UPDATE (added intercooler):
As most anyone who has attempted to add a turbo a 2h engine or read a little bit about it, the 2h likes to overheat as a result and this has been bothering me for some time. I went to
great lengths to put my engine’s cooling system in tip top shape but to no avail. I suspected my intake air charge was the culprit. So I finally installed
THIS input air sensor unit made by glow-shift a few weeks back. The new installed sensor was telling me that it was 100F outside, 10PSI boost, resulting in a 270F IAT (intake air temp)
This guy tunes Duramax diesel engines and has lots of great resources for learning about diesel tuning. I have referenced this article as I will be quoting pieces of it and don’t want to pass off the literature as my own.
http://killerbeeperformance.com/download/tuning/Timing%20the%20Diesel.pdf
“Let’s assume an auto ignition temperature of 800 F for our diesel platform. With a fixed15 BTDC injection pulse, the ignition event begins at around 10 degrees BTDC, using a standard cetane delay value of 5 degrees. If the ignition event lasts for 40 degrees of rotation, then there is 10 degrees of negative torque and 30 degrees of positive torque, resulting in 20 degrees of net positive torque.”
“But what happens if the entry air-charge heats up and is now 240 F (270 in my case with just 10PSI of boost)? This is an actual example of the effect of higher load and induction heat soak while climbing a grade. If the timing event is unchanged then there is 13 degrees of negative torque, and 22 degrees of positive torque, net positive torque has been dramatically reduced to 9 degrees. Note the loss of 5 degrees of duration; this is due to the decrease in combustion time that results from the hotter environment. So to restore net torque to 20 degrees, injection timing must be retarded 5 degrees. (5 degrees has a 10 degree “net” effect, a little change goes a long way). If this adjustment is not made dynamically, then you experience an efficiency reduction and a noticeable loss of power on grade.”

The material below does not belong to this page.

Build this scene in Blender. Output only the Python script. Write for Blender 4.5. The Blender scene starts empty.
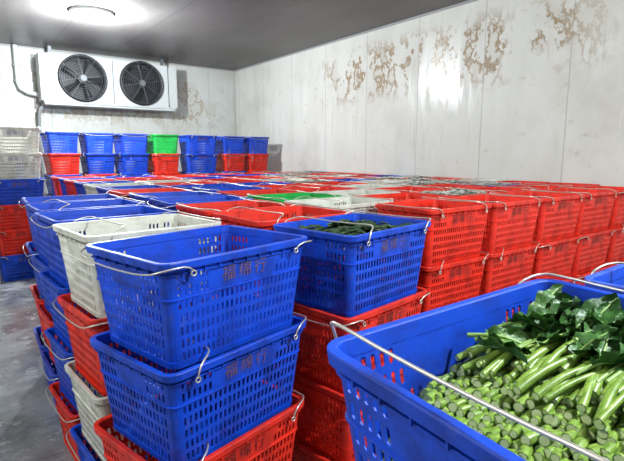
import bpy, math, random
from mathutils import Vector, Matrix, noise
random.seed(7)
S=bpy.context.scene
try:
    S.view_settings.view_transform='Standard'
except Exception as e: print(e)
CAMH=1.52; CEIL=3.33; XR=5.12; YB=9.7; XL=-2.6; YF=-3.2

# ------------------------------------------------ materials
def mat(name,col,rough=.5,metal=0,spec=.5,emit=None,es=0):
    m=bpy.data.materials.new(name); m.use_nodes=True
    b=m.node_tree.nodes['Principled BSDF']
    b.inputs['Base Color'].default_value=(*col,1); b.inputs['Roughness'].default_value=rough
    b.inputs['Metallic'].default_value=metal; b.inputs['Specular IOR Level'].default_value=spec
    if emit: b.inputs['Emission Color'].default_value=(*emit,1); b.inputs['Emission Strength'].default_value=es
    return m
def N(m,t,**k):
    n=m.node_tree.nodes.new(t)
    for a,v in k.items(): setattr(n,a,v)
    return n
def L(m,a,b): m.node_tree.links.new(a,b)
def ramp(m,src,stops):
    r=N(m,'ShaderNodeValToRGB'); e=r.color_ramp.elements
    while len(e)<len(stops): e.new(.5)
    for i,(p,c) in enumerate(stops): e[i].position=p; e[i].color=(*c,1) if len(c)==3 else c
    L(m,src,r.inputs[0]); return r.outputs[0]
def mathn(m,op,a,b=None,c=None,clamp=False):
    n=N(m,'ShaderNodeMath',operation=op); n.use_clamp=clamp
    for i,v in enumerate((a,b,c)):
        if v is None: continue
        if isinstance(v,(int,float)): n.inputs[i].default_value=v
        else: L(m,v,n.inputs[i])
    return n.outputs[0]
def mix(m,f,a,b):
    n=N(m,'ShaderNodeMix',data_type='RGBA')
    for i,v in ((0,f),(6,a),(7,b)):
        if isinstance(v,(int,float)): n.inputs[i].default_value=v
        elif isinstance(v,tuple): n.inputs[i].default_value=(*v,1)
        else: L(m,v,n.inputs[i])
    return n.outputs[2]
def noisen(m,vec,scale,detail=5,rough=.6):
    n=N(m,'ShaderNodeTexNoise'); n.inputs['Scale'].default_value=scale
    n.inputs['Detail'].default_value=detail; n.inputs['Roughness'].default_value=rough
    if vec is not None: L(m,vec,n.inputs['Vector'])
    return n.outputs[0]
def bump(m,h,s,d=.01):
    b=N(m,'ShaderNodeBump'); b.inputs['Strength'].default_value=s; b.inputs['Distance'].default_value=d
    L(m,h,b.inputs['Height']); L(m,b.outputs[0],m.node_tree.nodes['Principled BSDF'].inputs['Normal'])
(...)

“Now let’s assume that you are towing a grade in the desert southwest, at 7000 ft, and the outside temperature is 92 degrees with 6% humidity. Assume further that you are using a boost enhancing device (because you hate the high EGT’s that these conditions create). Soon the engine is heat soaked at 230 F ECT, and the air charge leaving the intercooler (IAT2) has crept up to 240 F. And you are now looking around asking “why is this truck continuing to lose power?” Now you know the answer. Besides having thin air at that temperature, the stock injection timing is now too advanced for the conditions, and too much of the fuel is trying to turn the motor in reverse. Now if you take away 5 degrees of timing advance, say from 12 BTDC to 7, using a handy switched EFILive tune, some of that torque and power will be instantly restored on grade. If we are burning the same quantity of fuel, then more power equals more speed, which equals better fuel economy. Another option is to remove boost. “WAIT!” you say. “Won’t that reduce my power also?” Not exactly. Since more boost creates faster ignition, and vice versa, if we remove some boost from an over-advanced scenario (by virtue of heat), it is like pulling timing.
It is my understanding that the 2h engine, sadly, has a static injection timing meaning; while it’s running its always injecting at the same crank angle and for the same duration no fancy computers to alter this on the fly.
I need to cool down my engine on the hot desert grades. With the above information my new working theory for overheating is this ...
Higher IATs, 270F in my case, advance my ignition timing just a measly 3 degrees and shorten the combustion duration by a whopping 10 degrees.
“too much fuel is trying to turn my motor in reverse” This is where the overheating is happening not the added induction heat but what that heat can do to the combustion cycle which advances it and shortens it! Also very bad is advancing peak cylinder pressure towards TDC or BTDC which is where I completely
suspect the 2h’s problems with boost are coming from NOT from additional intake air pressure but from extra intake air temp.
So I added an intercooler up front of the A/C and now my land cruier’s face is all ugly but she runs up the hill like a champ with just 10F above ambient IATs and she DOES NOT OVERHEAT but will get to a toasty 220F or so on 6% grade at 105F ambient. I am now running 12PSI boost and I don’t see EGTs above 1100F. Flat Cruising EGTs are down 200F from 800F to 600F and boost is down at flat cruising from 8PSI to 6PSI. Cruising water temps are down from 205F to about 195F.
I have yet to retard my ignition timing. That experiment comes next. Looks like getting at the two bolts between the IP and the motor will be a tough to get to. I will attempt to index the injection pumps position with a permanent marker or something prior to moving it in hopes that putting it back can be easier than fooling with the inspection tube business.